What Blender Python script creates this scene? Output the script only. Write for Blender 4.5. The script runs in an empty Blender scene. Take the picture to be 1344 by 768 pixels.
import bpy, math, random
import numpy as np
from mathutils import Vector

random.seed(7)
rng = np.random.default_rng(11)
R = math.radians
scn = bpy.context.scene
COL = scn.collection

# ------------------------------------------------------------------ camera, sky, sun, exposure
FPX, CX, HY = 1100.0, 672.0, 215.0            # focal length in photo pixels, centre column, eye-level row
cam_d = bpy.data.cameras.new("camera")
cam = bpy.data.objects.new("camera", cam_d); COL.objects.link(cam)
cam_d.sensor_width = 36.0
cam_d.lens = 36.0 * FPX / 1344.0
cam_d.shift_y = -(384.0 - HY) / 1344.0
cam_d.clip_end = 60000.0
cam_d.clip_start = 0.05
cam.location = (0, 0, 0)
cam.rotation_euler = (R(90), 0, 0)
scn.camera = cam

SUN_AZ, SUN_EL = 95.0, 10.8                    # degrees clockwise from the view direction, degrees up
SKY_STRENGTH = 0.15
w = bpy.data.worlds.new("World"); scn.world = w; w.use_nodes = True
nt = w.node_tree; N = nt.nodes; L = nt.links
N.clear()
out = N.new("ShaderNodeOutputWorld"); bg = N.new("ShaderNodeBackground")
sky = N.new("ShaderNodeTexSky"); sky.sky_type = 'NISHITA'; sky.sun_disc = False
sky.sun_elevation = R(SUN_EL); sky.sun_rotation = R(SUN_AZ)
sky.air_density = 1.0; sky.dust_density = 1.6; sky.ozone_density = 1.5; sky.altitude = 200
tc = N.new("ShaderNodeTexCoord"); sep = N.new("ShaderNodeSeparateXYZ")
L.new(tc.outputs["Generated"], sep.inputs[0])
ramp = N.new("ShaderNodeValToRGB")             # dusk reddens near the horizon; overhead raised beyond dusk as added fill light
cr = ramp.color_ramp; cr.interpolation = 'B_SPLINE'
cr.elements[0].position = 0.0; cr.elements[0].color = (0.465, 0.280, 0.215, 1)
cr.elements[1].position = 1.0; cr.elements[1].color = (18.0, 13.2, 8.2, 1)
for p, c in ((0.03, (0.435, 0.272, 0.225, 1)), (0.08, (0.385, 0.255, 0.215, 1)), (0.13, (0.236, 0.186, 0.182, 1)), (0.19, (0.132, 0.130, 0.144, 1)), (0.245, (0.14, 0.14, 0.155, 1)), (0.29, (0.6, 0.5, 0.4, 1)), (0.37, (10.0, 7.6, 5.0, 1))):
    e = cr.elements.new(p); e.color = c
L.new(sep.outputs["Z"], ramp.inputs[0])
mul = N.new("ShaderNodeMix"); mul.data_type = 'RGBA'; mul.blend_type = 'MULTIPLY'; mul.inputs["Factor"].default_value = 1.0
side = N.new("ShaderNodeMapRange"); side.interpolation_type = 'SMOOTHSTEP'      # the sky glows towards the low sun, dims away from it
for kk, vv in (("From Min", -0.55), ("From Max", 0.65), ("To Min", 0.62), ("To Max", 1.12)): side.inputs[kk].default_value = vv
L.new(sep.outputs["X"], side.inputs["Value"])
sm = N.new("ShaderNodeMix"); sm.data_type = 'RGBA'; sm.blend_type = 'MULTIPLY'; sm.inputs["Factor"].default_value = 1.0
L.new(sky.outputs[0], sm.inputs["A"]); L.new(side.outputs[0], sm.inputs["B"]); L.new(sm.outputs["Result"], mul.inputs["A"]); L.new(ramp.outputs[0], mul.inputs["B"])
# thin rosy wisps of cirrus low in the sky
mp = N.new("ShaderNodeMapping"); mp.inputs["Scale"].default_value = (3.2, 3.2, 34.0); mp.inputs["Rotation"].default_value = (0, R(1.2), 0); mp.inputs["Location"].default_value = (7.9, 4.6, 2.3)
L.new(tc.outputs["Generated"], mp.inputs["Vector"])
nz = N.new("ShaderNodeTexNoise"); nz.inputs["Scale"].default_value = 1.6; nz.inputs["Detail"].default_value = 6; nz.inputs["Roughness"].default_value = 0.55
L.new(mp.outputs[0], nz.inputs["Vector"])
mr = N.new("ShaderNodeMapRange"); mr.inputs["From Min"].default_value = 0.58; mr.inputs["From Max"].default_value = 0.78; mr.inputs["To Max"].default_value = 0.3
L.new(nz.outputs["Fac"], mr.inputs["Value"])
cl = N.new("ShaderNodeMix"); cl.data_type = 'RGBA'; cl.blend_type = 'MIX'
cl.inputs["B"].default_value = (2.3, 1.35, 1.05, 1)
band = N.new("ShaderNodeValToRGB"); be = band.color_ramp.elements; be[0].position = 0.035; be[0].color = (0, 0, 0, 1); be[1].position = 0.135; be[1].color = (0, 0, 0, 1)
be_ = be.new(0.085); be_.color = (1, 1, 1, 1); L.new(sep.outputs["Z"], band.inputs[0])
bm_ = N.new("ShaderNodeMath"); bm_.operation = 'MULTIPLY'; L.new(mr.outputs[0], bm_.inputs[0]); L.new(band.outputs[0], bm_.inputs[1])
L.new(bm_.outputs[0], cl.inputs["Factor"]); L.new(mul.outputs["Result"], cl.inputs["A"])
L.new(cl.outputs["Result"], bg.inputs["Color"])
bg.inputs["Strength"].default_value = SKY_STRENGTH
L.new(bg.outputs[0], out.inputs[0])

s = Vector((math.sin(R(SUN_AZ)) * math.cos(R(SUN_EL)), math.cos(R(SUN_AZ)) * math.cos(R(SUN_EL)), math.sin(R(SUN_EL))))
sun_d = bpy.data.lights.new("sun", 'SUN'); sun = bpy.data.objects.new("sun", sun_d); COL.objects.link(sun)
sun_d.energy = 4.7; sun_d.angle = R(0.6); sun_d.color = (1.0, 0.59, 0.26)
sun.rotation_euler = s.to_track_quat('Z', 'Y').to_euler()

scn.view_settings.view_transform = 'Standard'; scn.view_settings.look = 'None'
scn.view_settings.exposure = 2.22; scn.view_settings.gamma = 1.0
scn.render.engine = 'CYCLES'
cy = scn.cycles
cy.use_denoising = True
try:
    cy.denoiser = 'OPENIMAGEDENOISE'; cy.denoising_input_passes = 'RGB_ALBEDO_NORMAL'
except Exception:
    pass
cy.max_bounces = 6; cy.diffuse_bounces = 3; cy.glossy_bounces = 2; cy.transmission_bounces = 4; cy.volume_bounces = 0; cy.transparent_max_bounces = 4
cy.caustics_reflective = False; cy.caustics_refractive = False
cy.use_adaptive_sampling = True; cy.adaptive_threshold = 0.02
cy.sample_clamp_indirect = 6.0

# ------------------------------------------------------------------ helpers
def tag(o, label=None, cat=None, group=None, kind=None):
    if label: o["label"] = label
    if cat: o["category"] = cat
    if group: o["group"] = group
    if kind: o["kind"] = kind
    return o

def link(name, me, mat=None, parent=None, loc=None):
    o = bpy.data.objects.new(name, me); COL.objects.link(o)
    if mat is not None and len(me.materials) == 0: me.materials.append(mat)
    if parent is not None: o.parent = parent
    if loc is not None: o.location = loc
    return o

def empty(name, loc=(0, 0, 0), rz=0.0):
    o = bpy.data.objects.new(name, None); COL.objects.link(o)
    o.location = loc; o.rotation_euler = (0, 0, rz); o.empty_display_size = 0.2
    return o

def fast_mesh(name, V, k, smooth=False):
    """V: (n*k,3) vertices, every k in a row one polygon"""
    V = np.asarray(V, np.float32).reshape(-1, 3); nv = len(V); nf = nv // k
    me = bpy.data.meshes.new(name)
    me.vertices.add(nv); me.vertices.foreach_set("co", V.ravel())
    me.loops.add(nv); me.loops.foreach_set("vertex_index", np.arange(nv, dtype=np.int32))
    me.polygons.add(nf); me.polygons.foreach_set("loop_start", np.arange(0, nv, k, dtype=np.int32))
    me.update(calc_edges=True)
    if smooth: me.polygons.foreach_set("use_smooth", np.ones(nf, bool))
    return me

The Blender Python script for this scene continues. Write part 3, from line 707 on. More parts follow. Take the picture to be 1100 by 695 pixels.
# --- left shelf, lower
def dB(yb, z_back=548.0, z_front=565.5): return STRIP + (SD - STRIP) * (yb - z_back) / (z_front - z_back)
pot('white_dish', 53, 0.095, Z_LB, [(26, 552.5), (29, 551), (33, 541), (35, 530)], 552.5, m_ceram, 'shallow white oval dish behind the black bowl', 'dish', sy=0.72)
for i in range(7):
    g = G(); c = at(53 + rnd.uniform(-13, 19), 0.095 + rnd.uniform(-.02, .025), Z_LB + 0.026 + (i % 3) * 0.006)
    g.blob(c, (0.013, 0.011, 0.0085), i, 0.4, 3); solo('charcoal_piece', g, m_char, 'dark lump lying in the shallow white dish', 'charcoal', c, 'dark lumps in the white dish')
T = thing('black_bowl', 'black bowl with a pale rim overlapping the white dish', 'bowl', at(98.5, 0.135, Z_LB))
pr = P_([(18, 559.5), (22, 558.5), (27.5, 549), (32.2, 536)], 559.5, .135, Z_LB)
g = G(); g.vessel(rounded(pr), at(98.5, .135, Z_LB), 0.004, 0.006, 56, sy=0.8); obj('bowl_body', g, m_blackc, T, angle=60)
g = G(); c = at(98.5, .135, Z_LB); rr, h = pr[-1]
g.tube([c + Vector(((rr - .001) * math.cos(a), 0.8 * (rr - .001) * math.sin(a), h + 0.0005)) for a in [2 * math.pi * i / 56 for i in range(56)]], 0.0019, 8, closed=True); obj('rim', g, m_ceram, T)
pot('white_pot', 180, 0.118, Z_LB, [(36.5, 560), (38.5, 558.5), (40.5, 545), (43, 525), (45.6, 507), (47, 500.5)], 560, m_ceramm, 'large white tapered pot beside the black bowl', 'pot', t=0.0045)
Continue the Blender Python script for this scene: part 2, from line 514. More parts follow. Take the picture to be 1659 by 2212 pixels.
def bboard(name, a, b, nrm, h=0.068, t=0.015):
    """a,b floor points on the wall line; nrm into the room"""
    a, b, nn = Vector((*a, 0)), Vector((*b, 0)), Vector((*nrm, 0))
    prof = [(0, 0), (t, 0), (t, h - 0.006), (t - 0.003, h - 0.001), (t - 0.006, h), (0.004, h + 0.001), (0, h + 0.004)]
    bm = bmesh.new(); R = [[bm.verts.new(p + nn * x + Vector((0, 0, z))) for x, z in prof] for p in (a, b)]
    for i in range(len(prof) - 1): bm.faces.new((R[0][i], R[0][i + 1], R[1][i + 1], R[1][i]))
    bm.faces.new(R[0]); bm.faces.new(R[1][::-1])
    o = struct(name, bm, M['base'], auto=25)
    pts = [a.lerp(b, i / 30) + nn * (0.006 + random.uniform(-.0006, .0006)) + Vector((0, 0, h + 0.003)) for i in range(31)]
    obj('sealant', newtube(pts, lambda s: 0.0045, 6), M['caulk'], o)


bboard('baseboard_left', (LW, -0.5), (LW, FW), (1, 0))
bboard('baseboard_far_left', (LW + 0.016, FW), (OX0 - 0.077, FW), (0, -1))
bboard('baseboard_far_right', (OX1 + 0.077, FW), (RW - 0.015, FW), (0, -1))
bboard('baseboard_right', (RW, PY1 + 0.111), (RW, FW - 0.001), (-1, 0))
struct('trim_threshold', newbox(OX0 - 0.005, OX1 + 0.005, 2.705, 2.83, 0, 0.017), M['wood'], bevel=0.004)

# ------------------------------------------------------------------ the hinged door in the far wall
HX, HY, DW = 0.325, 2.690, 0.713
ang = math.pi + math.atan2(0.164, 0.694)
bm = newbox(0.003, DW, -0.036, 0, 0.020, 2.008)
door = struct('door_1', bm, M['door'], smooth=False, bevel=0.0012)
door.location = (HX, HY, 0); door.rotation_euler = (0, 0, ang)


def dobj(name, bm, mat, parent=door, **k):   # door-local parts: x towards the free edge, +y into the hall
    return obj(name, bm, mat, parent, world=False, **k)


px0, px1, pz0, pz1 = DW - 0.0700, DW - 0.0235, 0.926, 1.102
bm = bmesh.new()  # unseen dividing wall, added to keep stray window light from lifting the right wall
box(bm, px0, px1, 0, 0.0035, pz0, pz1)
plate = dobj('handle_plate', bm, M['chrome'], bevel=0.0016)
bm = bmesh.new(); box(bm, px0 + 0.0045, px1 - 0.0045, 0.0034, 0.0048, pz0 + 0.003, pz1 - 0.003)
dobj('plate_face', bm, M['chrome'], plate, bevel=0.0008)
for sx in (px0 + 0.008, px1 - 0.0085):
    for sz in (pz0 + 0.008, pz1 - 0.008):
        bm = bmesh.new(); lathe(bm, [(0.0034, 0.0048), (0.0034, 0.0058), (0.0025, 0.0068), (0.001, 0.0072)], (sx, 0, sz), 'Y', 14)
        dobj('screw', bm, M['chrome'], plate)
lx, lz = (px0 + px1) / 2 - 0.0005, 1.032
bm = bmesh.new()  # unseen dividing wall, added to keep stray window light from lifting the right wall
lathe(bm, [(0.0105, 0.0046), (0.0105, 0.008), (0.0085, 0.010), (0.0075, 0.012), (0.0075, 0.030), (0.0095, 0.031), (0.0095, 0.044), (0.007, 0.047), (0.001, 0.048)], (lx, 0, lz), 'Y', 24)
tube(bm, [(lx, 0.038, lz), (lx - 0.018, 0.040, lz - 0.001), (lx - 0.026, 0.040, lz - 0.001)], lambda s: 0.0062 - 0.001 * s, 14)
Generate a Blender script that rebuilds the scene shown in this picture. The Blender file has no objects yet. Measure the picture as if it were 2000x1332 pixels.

## Problem details
Return verbatim the lines that run from the line containing "The Blender Python script for this scene continues." through the line containing "bowl', 'pot', t=0.0045)", inclusive.

## Reply
The Blender Python script for this scene continues. Write part 3, from line 707 on. More parts follow. Take the picture to be 1100 by 695 pixels.
# --- left shelf, lower
def dB(yb, z_back=548.0, z_front=565.5): return STRIP + (SD - STRIP) * (yb - z_back) / (z_front - z_back)
pot('white_dish', 53, 0.095, Z_LB, [(26, 552.5), (29, 551), (33, 541), (35, 530)], 552.5, m_ceram, 'shallow white oval dish behind the black bowl', 'dish', sy=0.72)
for i in range(7):
    g = G(); c = at(53 + rnd.uniform(-13, 19), 0.095 + rnd.uniform(-.02, .025), Z_LB + 0.026 + (i % 3) * 0.006)
    g.blob(c, (0.013, 0.011, 0.0085), i, 0.4, 3); solo('charcoal_piece', g, m_char, 'dark lump lying in the shallow white dish', 'charcoal', c, 'dark lumps in the white dish')
T = thing('black_bowl', 'black bowl with a pale rim overlapping the white dish', 'bowl', at(98.5, 0.135, Z_LB))
pr = P_([(18, 559.5), (22, 558.5), (27.5, 549), (32.2, 536)], 559.5, .135, Z_LB)
g = G(); g.vessel(rounded(pr), at(98.5, .135, Z_LB), 0.004, 0.006, 56, sy=0.8); obj('bowl_body', g, m_blackc, T, angle=60)
g = G(); c = at(98.5, .135, Z_LB); rr, h = pr[-1]
g.tube([c + Vector(((rr - .001) * math.cos(a), 0.8 * (rr - .001) * math.sin(a), h + 0.0005)) for a in [2 * math.pi * i / 56 for i in range(56)]], 0.0019, 8, closed=True); obj('rim', g, m_ceram, T)
pot('white_pot', 180, 0.118, Z_LB, [(36.5, 560), (38.5, 558.5), (40.5, 545), (43, 525), (45.6, 507), (47, 500.5)], 560, m_ceramm, 'large white tapered pot beside the black bowl', 'pot', t=0.0045)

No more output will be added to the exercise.